Chelsea Wolfe

Hiss Spun

BY Matt YuyitungPublished Sep 20, 2017

8
Her entire career, Chelsea Wolfe has flirted with some of the most unnerving genres on the planet: doom metal, darkwave, drone-folk, you name it. She's never hidden her love for heavier, more challenging music, and that's on full display on her sixth full-length Hiss Spun.
 
Opener "Spun" sets the tone early on with punishing low-end and her ethereal voice. These are tricks that have worked throughout her career: painfully slow tempos, droning guitars and her voice floating on top. I wouldn't be shocked if I was told Wolfe wrote her albums while locked in a room with nothing but Sunn O))) and the Knife records, given the way she uses her elegant voice against harsh backdrops of sound.
 
There's a twisted tenderness behind this record, with some lyrics finding some weird sweet spot between beautiful and macabre. On "The Culling," she tenderly whispers, "dead eyes / I only call you when you're in my dreams." Later, on top of a mountain of shoegaze-y guitars and crashing drums, she howls out "sweet dead eyes, I long to hear you again / sweet dead eyes, I long to see your face."
 
As in her previous work, this juxtaposition of very unattractive sounds and imagery with her tender vocals results in some very compelling material.
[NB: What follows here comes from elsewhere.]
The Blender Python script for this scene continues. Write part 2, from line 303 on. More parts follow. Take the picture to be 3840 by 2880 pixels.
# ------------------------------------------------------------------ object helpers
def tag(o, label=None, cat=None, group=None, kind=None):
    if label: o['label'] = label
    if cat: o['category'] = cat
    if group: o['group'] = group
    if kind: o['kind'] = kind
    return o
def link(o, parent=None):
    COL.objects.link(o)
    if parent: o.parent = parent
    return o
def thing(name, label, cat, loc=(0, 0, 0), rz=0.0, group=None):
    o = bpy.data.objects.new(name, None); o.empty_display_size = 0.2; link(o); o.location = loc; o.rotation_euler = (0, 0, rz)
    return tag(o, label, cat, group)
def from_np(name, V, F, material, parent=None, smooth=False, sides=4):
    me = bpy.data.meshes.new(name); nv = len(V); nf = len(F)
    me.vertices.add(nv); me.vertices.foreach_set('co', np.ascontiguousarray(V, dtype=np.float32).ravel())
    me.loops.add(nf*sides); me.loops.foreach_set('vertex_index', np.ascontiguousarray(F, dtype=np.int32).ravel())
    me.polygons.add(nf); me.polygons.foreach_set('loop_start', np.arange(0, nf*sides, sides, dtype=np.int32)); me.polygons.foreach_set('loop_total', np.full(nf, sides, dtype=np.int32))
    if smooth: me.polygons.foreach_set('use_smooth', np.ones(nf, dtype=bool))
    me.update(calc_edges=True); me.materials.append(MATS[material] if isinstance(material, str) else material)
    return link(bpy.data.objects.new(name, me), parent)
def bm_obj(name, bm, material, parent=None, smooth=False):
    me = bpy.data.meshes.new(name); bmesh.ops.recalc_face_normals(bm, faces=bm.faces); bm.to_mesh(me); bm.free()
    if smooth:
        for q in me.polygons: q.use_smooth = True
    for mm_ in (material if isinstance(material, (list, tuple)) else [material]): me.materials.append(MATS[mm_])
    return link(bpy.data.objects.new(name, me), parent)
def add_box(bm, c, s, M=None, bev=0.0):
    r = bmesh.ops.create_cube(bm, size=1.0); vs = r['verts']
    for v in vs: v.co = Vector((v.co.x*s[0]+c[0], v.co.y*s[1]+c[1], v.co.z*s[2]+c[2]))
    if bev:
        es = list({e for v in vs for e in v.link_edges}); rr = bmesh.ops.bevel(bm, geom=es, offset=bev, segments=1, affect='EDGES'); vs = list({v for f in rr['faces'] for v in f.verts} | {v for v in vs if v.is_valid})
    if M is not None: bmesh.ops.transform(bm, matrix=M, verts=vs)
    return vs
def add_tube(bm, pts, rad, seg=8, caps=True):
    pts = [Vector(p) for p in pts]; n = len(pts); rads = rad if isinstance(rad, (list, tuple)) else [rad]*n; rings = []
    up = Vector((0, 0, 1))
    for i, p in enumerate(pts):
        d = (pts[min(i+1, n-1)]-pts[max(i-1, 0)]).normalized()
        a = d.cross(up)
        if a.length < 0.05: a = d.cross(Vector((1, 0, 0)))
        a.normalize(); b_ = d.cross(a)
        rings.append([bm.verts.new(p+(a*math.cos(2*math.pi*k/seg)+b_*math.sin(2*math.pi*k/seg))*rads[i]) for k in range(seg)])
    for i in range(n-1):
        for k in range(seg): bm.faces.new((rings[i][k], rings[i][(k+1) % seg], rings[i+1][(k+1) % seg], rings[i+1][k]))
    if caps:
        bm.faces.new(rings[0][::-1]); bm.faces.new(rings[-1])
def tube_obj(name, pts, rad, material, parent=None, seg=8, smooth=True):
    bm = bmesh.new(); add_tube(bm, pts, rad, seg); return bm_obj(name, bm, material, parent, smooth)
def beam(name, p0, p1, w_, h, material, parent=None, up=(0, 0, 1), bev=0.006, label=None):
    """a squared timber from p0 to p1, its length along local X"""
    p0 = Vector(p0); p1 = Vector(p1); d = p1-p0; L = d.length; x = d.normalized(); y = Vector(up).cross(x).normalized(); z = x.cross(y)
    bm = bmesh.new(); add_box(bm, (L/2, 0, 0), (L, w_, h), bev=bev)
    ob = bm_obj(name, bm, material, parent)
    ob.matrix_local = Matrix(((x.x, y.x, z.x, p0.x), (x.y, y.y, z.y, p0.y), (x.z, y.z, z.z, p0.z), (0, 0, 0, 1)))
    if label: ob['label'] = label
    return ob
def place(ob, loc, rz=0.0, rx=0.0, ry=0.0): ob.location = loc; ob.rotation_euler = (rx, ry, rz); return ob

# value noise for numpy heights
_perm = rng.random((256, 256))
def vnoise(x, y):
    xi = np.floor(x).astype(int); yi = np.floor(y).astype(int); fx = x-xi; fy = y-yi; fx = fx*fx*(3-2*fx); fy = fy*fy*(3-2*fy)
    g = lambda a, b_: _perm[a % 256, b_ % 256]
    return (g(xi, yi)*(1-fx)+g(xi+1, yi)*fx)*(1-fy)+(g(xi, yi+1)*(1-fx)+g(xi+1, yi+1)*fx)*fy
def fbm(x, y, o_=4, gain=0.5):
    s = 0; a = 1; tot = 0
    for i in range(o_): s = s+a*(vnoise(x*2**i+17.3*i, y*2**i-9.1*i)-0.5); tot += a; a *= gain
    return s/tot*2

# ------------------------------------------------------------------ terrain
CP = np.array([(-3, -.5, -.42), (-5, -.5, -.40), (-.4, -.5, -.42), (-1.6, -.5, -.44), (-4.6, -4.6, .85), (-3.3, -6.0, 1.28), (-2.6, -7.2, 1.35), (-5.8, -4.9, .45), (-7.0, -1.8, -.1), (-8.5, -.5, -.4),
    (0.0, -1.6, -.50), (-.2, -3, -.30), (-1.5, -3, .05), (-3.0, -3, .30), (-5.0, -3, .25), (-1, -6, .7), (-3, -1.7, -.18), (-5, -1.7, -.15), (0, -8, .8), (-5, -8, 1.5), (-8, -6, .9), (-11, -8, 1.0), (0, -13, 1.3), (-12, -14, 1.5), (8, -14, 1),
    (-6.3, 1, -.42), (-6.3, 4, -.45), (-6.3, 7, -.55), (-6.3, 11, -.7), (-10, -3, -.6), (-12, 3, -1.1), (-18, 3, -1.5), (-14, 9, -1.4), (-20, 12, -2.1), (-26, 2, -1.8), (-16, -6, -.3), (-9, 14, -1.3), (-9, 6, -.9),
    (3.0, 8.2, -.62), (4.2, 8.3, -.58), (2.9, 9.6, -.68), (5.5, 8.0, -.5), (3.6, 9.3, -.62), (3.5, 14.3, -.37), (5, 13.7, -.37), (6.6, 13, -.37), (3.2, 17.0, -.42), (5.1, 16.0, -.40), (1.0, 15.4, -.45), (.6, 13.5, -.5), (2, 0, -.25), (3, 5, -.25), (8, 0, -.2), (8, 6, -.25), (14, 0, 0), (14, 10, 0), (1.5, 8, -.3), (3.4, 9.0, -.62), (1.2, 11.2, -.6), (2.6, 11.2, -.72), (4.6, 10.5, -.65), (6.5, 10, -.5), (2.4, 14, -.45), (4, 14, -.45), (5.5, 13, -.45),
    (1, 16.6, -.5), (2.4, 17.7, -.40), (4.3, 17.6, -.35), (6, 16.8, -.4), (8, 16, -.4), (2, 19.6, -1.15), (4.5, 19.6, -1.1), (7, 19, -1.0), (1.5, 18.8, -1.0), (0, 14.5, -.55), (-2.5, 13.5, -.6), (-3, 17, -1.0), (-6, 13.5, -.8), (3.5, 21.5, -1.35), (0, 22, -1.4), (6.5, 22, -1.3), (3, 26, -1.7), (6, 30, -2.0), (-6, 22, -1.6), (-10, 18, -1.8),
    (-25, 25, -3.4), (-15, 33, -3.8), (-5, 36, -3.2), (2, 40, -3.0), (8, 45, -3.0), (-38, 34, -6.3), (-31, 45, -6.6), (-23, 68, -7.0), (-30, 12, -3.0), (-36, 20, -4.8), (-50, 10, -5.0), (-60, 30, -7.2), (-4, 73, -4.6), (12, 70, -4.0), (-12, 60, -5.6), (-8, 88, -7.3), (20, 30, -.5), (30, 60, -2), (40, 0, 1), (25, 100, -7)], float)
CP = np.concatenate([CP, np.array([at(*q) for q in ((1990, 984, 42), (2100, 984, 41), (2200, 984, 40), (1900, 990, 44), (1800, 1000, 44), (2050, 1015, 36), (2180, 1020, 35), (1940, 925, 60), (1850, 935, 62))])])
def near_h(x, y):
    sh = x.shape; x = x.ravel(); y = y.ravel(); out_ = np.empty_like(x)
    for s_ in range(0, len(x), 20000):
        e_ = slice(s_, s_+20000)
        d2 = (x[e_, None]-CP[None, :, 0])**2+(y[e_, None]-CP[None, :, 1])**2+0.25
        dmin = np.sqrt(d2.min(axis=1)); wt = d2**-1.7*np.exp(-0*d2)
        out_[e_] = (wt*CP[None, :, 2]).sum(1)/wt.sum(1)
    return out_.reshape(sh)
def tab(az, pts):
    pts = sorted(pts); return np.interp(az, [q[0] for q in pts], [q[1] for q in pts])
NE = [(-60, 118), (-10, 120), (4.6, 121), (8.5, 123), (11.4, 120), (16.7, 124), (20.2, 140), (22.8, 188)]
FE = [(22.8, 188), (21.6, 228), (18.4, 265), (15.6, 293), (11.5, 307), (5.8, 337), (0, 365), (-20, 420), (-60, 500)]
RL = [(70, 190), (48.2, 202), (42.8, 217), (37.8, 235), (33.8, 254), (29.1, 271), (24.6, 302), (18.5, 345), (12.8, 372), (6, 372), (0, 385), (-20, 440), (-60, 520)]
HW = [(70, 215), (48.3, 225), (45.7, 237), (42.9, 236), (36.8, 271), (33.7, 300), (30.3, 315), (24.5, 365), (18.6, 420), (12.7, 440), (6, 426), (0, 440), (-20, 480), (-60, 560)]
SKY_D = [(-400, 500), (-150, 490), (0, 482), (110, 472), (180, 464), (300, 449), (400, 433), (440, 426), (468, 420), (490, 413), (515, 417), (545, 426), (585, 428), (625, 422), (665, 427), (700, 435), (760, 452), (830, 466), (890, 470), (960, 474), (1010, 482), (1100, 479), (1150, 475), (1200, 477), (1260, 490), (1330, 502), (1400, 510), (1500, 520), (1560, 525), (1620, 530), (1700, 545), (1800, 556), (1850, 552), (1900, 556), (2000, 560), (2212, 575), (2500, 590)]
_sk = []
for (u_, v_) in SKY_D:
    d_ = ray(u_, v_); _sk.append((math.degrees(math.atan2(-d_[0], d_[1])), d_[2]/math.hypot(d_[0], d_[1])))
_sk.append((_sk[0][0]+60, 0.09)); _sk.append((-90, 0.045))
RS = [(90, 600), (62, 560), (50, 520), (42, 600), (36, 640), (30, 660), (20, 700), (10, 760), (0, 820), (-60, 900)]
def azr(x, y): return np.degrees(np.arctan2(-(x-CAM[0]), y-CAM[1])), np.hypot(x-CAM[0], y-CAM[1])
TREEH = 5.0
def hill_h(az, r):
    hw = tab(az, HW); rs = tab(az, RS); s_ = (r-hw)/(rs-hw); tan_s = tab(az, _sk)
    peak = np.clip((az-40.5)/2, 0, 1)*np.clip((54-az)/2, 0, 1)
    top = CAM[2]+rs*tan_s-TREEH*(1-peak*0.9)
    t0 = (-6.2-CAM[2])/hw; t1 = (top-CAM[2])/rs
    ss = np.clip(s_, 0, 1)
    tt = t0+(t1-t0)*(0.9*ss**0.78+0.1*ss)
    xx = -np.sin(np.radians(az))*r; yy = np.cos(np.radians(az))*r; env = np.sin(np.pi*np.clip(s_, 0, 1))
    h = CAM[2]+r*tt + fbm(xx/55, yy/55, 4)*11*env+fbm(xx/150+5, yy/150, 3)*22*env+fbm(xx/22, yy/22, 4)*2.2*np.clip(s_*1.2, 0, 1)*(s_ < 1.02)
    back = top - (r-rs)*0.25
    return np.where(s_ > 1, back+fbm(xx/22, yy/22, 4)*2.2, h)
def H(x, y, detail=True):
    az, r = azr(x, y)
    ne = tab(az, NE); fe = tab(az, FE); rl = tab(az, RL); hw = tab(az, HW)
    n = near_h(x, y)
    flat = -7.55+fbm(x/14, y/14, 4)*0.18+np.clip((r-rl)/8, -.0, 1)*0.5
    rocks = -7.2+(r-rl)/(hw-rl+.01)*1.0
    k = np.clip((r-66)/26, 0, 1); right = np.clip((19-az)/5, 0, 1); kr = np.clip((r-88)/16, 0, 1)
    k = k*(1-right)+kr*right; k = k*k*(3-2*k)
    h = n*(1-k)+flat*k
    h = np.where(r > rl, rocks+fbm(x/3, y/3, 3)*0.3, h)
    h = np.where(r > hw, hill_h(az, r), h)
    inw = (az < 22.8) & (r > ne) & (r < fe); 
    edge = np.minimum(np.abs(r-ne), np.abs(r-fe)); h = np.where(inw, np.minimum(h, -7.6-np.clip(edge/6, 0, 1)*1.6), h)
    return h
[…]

This is a sound that Wolfe has refined and perfected, finding the common ground between folk and metal and, more importantly, making it sound beautiful.
 
Wolfe called Hiss Spun an "exorcism," and this is probably one of her most cathartic statements as an artist. "I wanted to write some sort of escapist music; songs that were just about being in your body, and getting free," she said about the record. Listening to Hiss Spun is a punishing affair, but it's a rewarding one too. It's the sound of an artist not afraid to dig deep emotionally, and that challenges the listener to do so as well.